Poeta, contista, romancista, professor e juiz de Direito, Bernardo Guimarães nasceu em Ouro Preto no dia 15 de agosto de 1825 e aos quatro anos de idade mudou-se com os pais para Uberaba, Minas Gerais. Aos 17 anos adere ao exército chimango que, em marcha direcionada à capital por conta da revolução liberal de 1842 que se abate sobre Minas Gerais, ataca a vila de Queluz (MAGALHÃES, 1926, p. 13-54). Ao retornar ao lar e disposto a não mais servir às causas militares, o escritor matricula-se, em 1847, na Faculdade de Direito de São Paulo, onde faz amizade com Álvares de Azevedo e Aureliano Lessa. Durante o período acadêmico, Bernardo Guimarães colaborou nos “Ensaios Literários do Atheneu Paulistano” e no periódico “Bom Senso”. Após bacharelar-se, Bernardo Guimarães passa a exercer o cargo de juiz, começando pela comarca da cidade de Catalão, Goiás, em 1852, quando após, em 1858, muda-se para o Rio de Janeiro (então capital do Império) e publica a segunda edição de Cantos da solidão, acrescidos das Inspirações da tarde (GUIMARAENS, 1976) – coletâneas de poemas com forte presença de elementos satíricos e eróticos. Em 1860 publica o drama “A voz do pajé”, e no ano seguinte retorna à Catalão passando a exercer, novamente, o cargo de juiz municipal.
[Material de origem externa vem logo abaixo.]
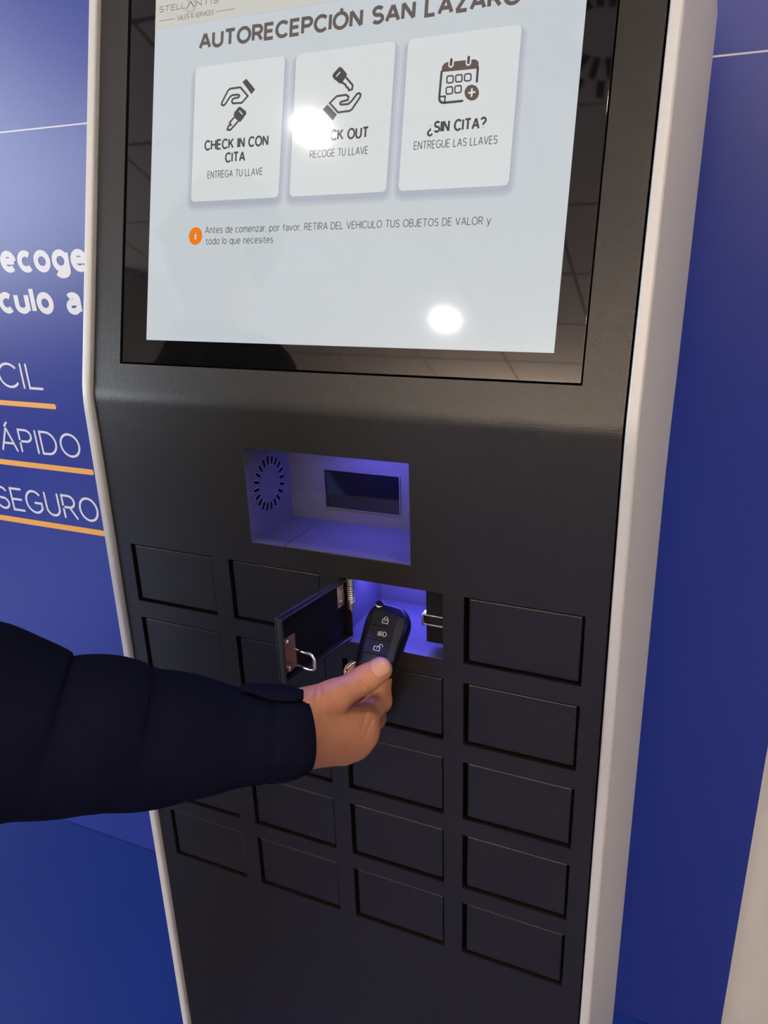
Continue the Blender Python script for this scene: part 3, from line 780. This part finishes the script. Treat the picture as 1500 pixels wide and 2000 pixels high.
bx, by = -0.0005, 0.0026
mk('headlamp_symbol', *merge(fp_([(bx, by - 0.0019), (bx, by + 0.0019)] + circ(bx + 0.0004, by, 0.0021, 80, -80), sw, True), *[fp_([(bx - 0.0010, by + 0.0016 - 0.0011 * k), (bx - 0.0042, by + 0.0010 - 0.0011 * k)], sw) for k in range(4)]), M['fob_print'], fob)
bx, by = -0.0026, -0.0104
mk('unlock_symbol', *merge(fp_(body(bx, by), sw, True), fp_([(bx + 0.0013, by + 0.0006), (bx + 0.0013, by + 0.0020)] + circ(bx + 0.0026, by + 0.0020, 0.0013, 180, 0) + [(bx + 0.0039, by + 0.0014)], sw), fp_([(bx, by - 0.0012), (bx, by - 0.0004)], sw)), M['fob_print'], fob)
# chrome flip button at the top left corner
n = 24
V, F = [], []
for r, z in ((0.0038, 0.0010), (0.0038, 0.0060), (0.0032, 0.0070), (0.0018, 0.0069), (0.0005, 0.0066)):
    V += [FOB(-0.0096 + r * math.cos(2 * math.pi * k / n), 0.0305 + r * math.sin(2 * math.pi * k / n), z) for k in range(n)]
for i in range(4):
    for k in range(n):
        F.append((i * n + k, i * n + (k + 1) % n, (i + 1) * n + (k + 1) % n, (i + 1) * n + k))
F.append(tuple(4 * n + k for k in range(n)))
mk('flip_button', V, F, M['chrome'], fob, smooth=True)
# key ring
RCN = at(704, 1319, 0.606)
r1 = nrm(CX - 0.25 * CZ); r2 = nrm(CY + 0.25 * CZ)
mk('key_ring', *tube([RCN + 0.0118 * (math.cos(t) * r1 + math.sin(t) * r2) for t in np.linspace(0, 2 * math.pi, 49)[:-1]], 0.0009, 8, closed=True), M['chrome'], fob, smooth=True)

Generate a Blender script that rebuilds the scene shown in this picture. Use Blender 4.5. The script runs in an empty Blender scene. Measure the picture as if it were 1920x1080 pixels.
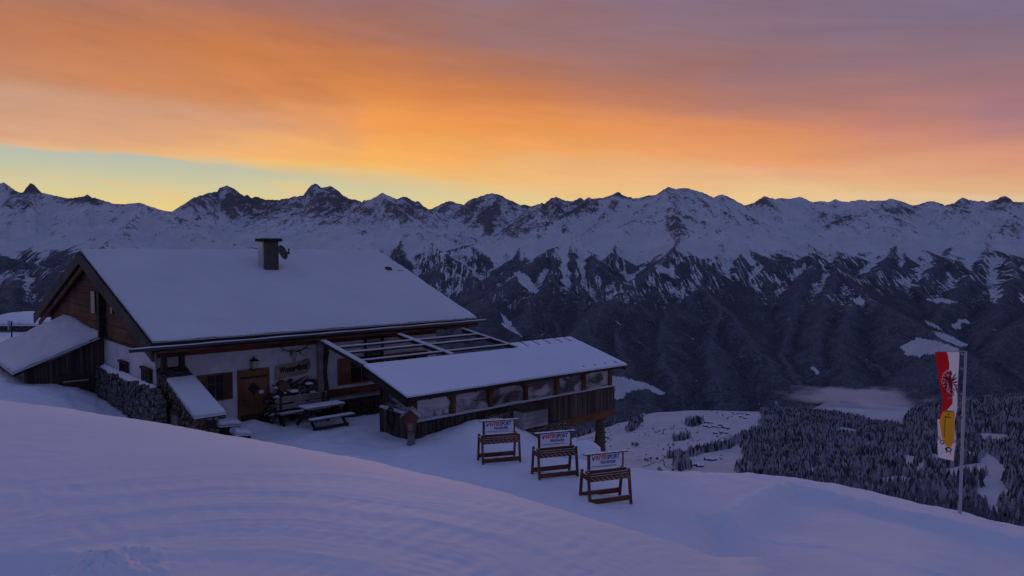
import bpy, math, random
import numpy as np
from mathutils import Vector, Matrix
random.seed(7); rng = np.random.default_rng(7)
C = bpy.context.scene.collection
F = 1400.0; PITCH = math.atan(66/1400)          # lens in pixels of a 1920 wide frame, downward pitch

# ------------------------------------------------------------------ camera
cd = bpy.data.cameras.new('camera'); cam = bpy.data.objects.new('camera', cd); C.objects.link(cam)
cd.sensor_width = 36; cd.lens = F/1920*36; cd.clip_start = 0.05; cd.clip_end = 60000
cam.location = (0, 0, 0); cam.rotation_euler = (math.pi/2-PITCH, 0, 0)
bpy.context.scene.camera = cam
sc = bpy.context.scene
sc.render.resolution_x = 1024; sc.render.resolution_y = 576
sc.view_settings.view_transform = 'Standard'; sc.view_settings.look = 'None'
sc.view_settings.exposure = 0; sc.view_settings.gamma = 1
sc.cycles.max_bounces = 6; sc.cycles.diffuse_bounces = 3; sc.cycles.transparent_max_bounces = 12
sc.cycles.volume_bounces = 2

def lin(c):
    return tuple(((v/255)/12.92 if v/255 <= .04045 else ((v/255+.055)/1.055)**2.4) for v in c)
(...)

Em 1866 o escritor muda-se para sua cidade natal, Ouro Preto, vindo a falecer no mesmo local em 1884. O período entre 1864 e 1879 foi o mais profícuo em termos de produção literária do autor, com destaque para o romance A escrava Isaura, publicado em 1875 pela Garnier, e que situa Guimarães na campanha abolicionista. Em 1879, o escritor publica seu último romance, A ilha maldita, enfeixado em um só volume com o conto “O pão-de-ouro”. Exímio conhecedor da Língua Portuguesa, professor de Latim, Filosofia, Retórica e Poética do Liceu Mineiro de Ouro Preto, Guimarães inventariou os falares e o tipo de vida das pessoas rudes do interior, preferencialmente o interior de Minas Gerais e Goiás, e os encaixou com bastante argúcia em suas narrativas. A simplicidade com que teceu seus textos foi um recurso observável não apenas nos diálogos entre personagens, mas também na forma como conduzia a fala dos narradores, dando ao leitor a impressão de ter transportado a prosa da roça e os causos do interior para o papel, “sem outro ritmo além do que lhes imprime a disposição de narrar sadiamente, com simplicidade, o fruto de uma pitoresca experiência humana e artística” (CANDIDO, 2006, p. 549). Como contista, Guimarães pouco se excedeu no rebuscamento textual ou na adjetivação. Na maioria de suas narrativas têm-se narradores à vontade em suas falas, favorecendo uma aproximação entre narrador e personagens, bem ao gosto dos contadores de histórias da tradição oral, conforme podemos notar nos contos “Uma História de Quilombolas”, “A Garganta do Inferno”, “A Dança dos ossos”, reunidos na coletânea “Lendas e romances” publicada pela primeira vez em 1871. Nota-se, nesses contos, a forte influência que a literatura oral exerceu em sua escrita, em que um narrador em primeira pessoa abre e fecha as histórias, bem ao estilo das narrativas encaixadas ou emolduradas. Ainda é mais significativo o fato de esses narradores colocarem-se como defensores de causos que carregam forte carga de terror e emoção, como no conto “História de uma cabeça histórica”, publicado em 1867.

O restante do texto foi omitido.